The past weekend’s Indie Web Camp Brighton was wonderful! Many thanks to Mark and Paul for all their work putting it together.
There was a great turn-out. It felt like the perfect time for an Indie Web Camp. There’s a real appetite for getting away from ever more extractive silos and staking claim to our own corners of the web. Most of the attendees were at their first ever Indie Web Camp.
Paul asked me to oversee the schedule planning on day one, which I was happy to do. We made sure that first-timers got first dibs on proposing sessions. In the end, every single session was proposed by new attendees.
Day two was all about putting ideas into practice: coding, designing, and writing on our own website.

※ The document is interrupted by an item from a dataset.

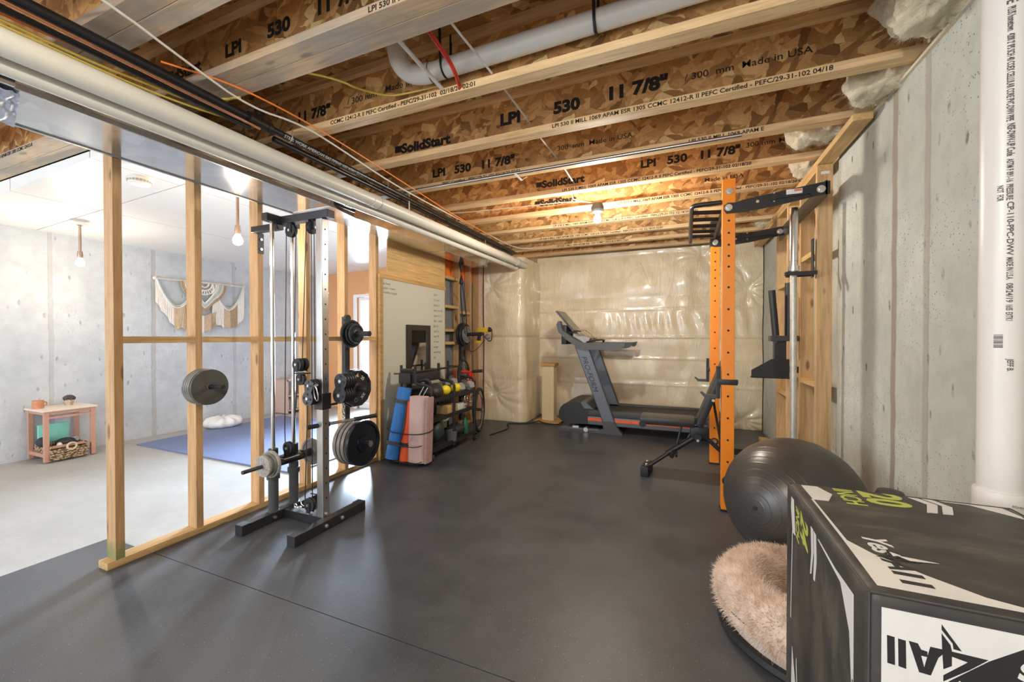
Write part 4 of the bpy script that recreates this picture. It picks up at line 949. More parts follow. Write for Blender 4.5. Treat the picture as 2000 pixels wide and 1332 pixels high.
for k, (y, h, lb) in enumerate([(3.70, .17, 'first'), (3.86, .18, 'second'), (4.02, .175, 'third')]):
    m = MB(); m.lathe([(0, 0), (.062, 0), (.066, .03), (.066, h-.03), (.05, h), (0, h)], (-2.50, y, .407+.0), n=22)
    tag(m.build('storage_bin', plain('navy_black_plastic', (.02, .024, .035), .3), loc=(-2.5, y, .407)), lb + ' glossy dark canister on the middle cart tray counted from the mats', 'canister', 'canisters on the cart')
for k, c in enumerate([(-2.29, 4.10, .53), (-2.30, 4.17, .50), (-2.28, 4.20, .55)]):
    m = MB(); m.torus(c, .035, .006, (1, .3*k, .2)); m.torus((c[0], c[1]-.01, c[2]-.07), .02, .005, (1, 0, .5))
    tag(m.build('grip_ring', [CHROME, plain('dark_red_plastic', (.25, .02, .02), .4), CHROME][k], loc=c), ['chrome ring clip hanging under the right end of the cart top', 'dark red strap loop hanging under the cart top', 'outermost chrome clip at the right end of the cart'][k], 'clip')
# bar + handles lying across the left end of the cart
t = thing('bar_attachment', 'black padded bar attachment laid across the left posts of the cart', 'bar attachment', (-2.56, 3.40, .87))
m = MB(); m.b2((-2.645, 3.33, .765), (-2.50, 3.345, .875), .01); m.b2((-2.60, 3.36, .77), (-2.44, 3.78, .87), .02); m.build('padded_plate', BAG, t)
m = MB(); m.tube([(-2.70, 3.33, .862), (-2.47, 3.37, .865)], .008, 8); m.tube([(-2.64, 3.37, .905), (-2.49, 3.37, .905)], .012, 8); m.build('bar', GMETAL, t)
t = thing('handle_attachment', 'pair of chrome row handles standing behind the pink mat', 'handle', (-2.35, 3.36, .66))
for x in (-2.41, -2.36):
    m = MB(); m.tube([(x-.03, 3.35, .60), (x+.03, 3.40, .74)], .008, 8); m.build('chrome_arm', CHROME, t)
m = MB(); m.tube([(-2.38, 3.40, .74), (-2.33, 3.40, .74)], .008, 8); m.build('cross_arm', CHROME, t)
m = MB(); m.tube([(-2.46, 3.42, .78), (-2.41, 3.44, .81), (-2.36, 3.46, .79), (-2.35, 3.47, .73)], .018, 10, smooth=2); m.sphere((-2.47, 3.41, .78), .03, 14)
tag(m.build('curved_handle', RUB, loc=(-2.41, 3.44, .73)), 'curved black rubber handle on top of the cart', 'handle')

# bicycle against the far end of the framing
BK = thing('bicycle', 'bicycle with a red frame parked behind the right end of the cart', 'bicycle', (-2.62, 4.72, 0))
def wheel(c, ax, r, nm):
    m = MB(); m.torus(c, r-.022, .022, ax, 48, 12); w_ = m.build(nm, RUB, BK)
    m = MB(); m.torus(c, r-.048, .008, ax, 48, 8); m.build('rim', STEEL, w_)
    m = MB(); z = V(ax).normalized(); x = z.orthogonal().normalized(); y = z.cross(x)
    for k in range(20):
        a = 2*PI*k/20; m.tube([V(c)+z*.02*(-1)**k, V(c)+(x*math.cos(a)+y*math.sin(a))*(r-.05)], .0013, 4)
    m.build('spokes', STEEL, w_)
    m = MB(); m.cyl(V(c)-z*.04, V(c)+z*.04, .018, n=12); m.build('hub', GMETAL, w_)
wheel((-2.60, 4.60, .70), (.98, .24, .05), .255, 'raised_wheel'); wheel((-2.42, 4.68, .29), (.97, .25, 0), .288, 'ground_wheel')
RED = plain('red_frame_paint', (.65, .03, .02), .3)
for pts, r in (([(-2.60, 4.45, .80), (-2.50, 4.62, .78)], .018), ([(-2.50, 4.62, .80), (-2.46, 4.66, .50)], .02), ([(-2.51, 4.60, .80), (-2.52, 4.60, .48)], .016), ([(-2.62, 4.38, .82), (-2.60, 4.45, .52)], .012)):
    m = MB(); m.tube(pts, r, 12); m.build('frame_tube', RED, BK)
m = MB(); m.tube([(-2.49, 4.62, .79), (-2.36, 4.66, .80)], .020, 12); m.build('handlebar_grip', RUB, BK)
m = MB(); m.tube([(-2.48, 4.60, .48), (-2.36, 4.58, .53), (-2.34, 4.60, .46)], .010, 8, smooth=1); m.build('crank', CHROME, BK)

# cords and plates hanging at the far framing
t = thing('plate_peg', 'black wall rail and peg behind the bicycle', 'wall peg', (-2.77, 4.62, .3))
m = MB(); m.b2((-2.788, 4.79, .1), (-2.75, 4.845, 1.35), .003); m.build('rail', BLK, t, smooth=False)
m = MB(); m.cyl((-2.765, 4.80, 1.27), (-2.43, 4.80, 1.28), .0245, n=20); m.build('peg', BLK, t)
g = 'plates on the far wall peg'
plate_proto(.165, .03, IRONB, loc=(-2.745, 4.80, 1.27), label='large black plate at the back of the far wall peg', bore=.05, hub=.05, group=g)
plate_proto(.155, .026, IRONB, loc=(-2.71, 4.80, 1.27), label='middle black plate on the far wall peg', bore=.05, hub=.05, group=g)
plate_proto(.115, .022, GREYP, loc=(-2.68, 4.80, 1.27), label='grey front plate on the far wall peg', bore=.05, hub=.045, group=g)
t = thing('resistance_cord', 'bundle of black elastic cords hanging from the duct to the far wall peg', 'cord', (-2.66, 4.62, 2.2))
for dx, dy in ((0, 0), (.03, .02), (-.03, .04), (.0, .08)):
    m = MB(); m.tube([(-2.66, 4.64, 1.97), (-2.66+dx, 4.62+dy, 1.85), (-2.66+dx*1.3, 4.66+dy*1.4, 1.6), (-2.66+dx, 4.70+dy, 1.35), (-2.66+dx, 4.74+dy*.5, 1.28)], .0055, 7, smooth=2); m.build('elastic_cord', RUB, t)
m = MB(); m.tube([(-2.66, 4.64, 2.20), (-2.66, 4.64, 2.06)], .005, 6); m.lathe([(.0, 0), (.03, .01), (.022, .07), (.006, .13)], (-2.66, 4.64, 1.93), n=14); m.lathe([(.0, .0), (.008, 0), (.035, .1), (.035, .12), (0, .12)], (-2.66, 4.64, 2.10), n=12); m.build('hanging_clasp', RUB, t)
m = MB(); m.torus((-2.70, 4.80, 1.26), .135, .007, (1, .1, 0)); m.torus((-2.69, 4.80, 1.25), .12, .007, (1, -.1, .1)); m.tube([(-2.66, 4.70, 1.18), (-2.60, 4.78, 1.02), (-2.55, 4.9, 1.08), (-2.48, 4.97, 1.2)], .005, 6, smooth=2); m.tube([(-2.70, 4.78, 1.12), (-2.72, 4.80, .98), (-2.69, 4.86, .86)], .005, 6, smooth=2); m.build('coiled_cord', RUB, t)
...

I’m always blown away by how much gets done in just one short day. Best of all is when there’s someone who starts the weekend without their own website but finishes with a live site. That happened again this time.
I spent the second day tinkering with something I started at Indie Web Camp Nuremberg in October. Back then, I got related posts working here on my journal; a list of suggested follow-up posts to read based on the tags of the current post.
I wanted to do the same for my links; show links related to the one I’m currently linking to. It didn’t take too long to get that up and running.
But then I thought about it some more and realised it would be good to also show blog posts related to the link. So I did that. Then I realised it would be really good to show related links under blog posts too.
So now, if everything’s working correctly, then at the end of this post you will not only see related blog posts I’ve previously written, but also links related to the content of this post.
It was a very inspiring weekend. There’s something about being in a room with other people working on their websites that makes me super productive.
While we were hacking away on day two, somebody mentioned that they still find hard to explain the indie web to people.
“It’s having your own website”, I said.
But surely there’s more to it than that, they wondered.
Nope. If someone has their own website, then they’re part of the indie web. It doesn’t matter if that website is made with a complicated home-rolled tech stack or if it’s a Squarespace site.
What you do with your own website is entirely up to you. The technologies are just plumbing wether it’s webmentions, RSS, or anything else. None of it is a requirement. Heck, even HTML is optional. If you want to put plain text files on your website, go for it. It’s your website.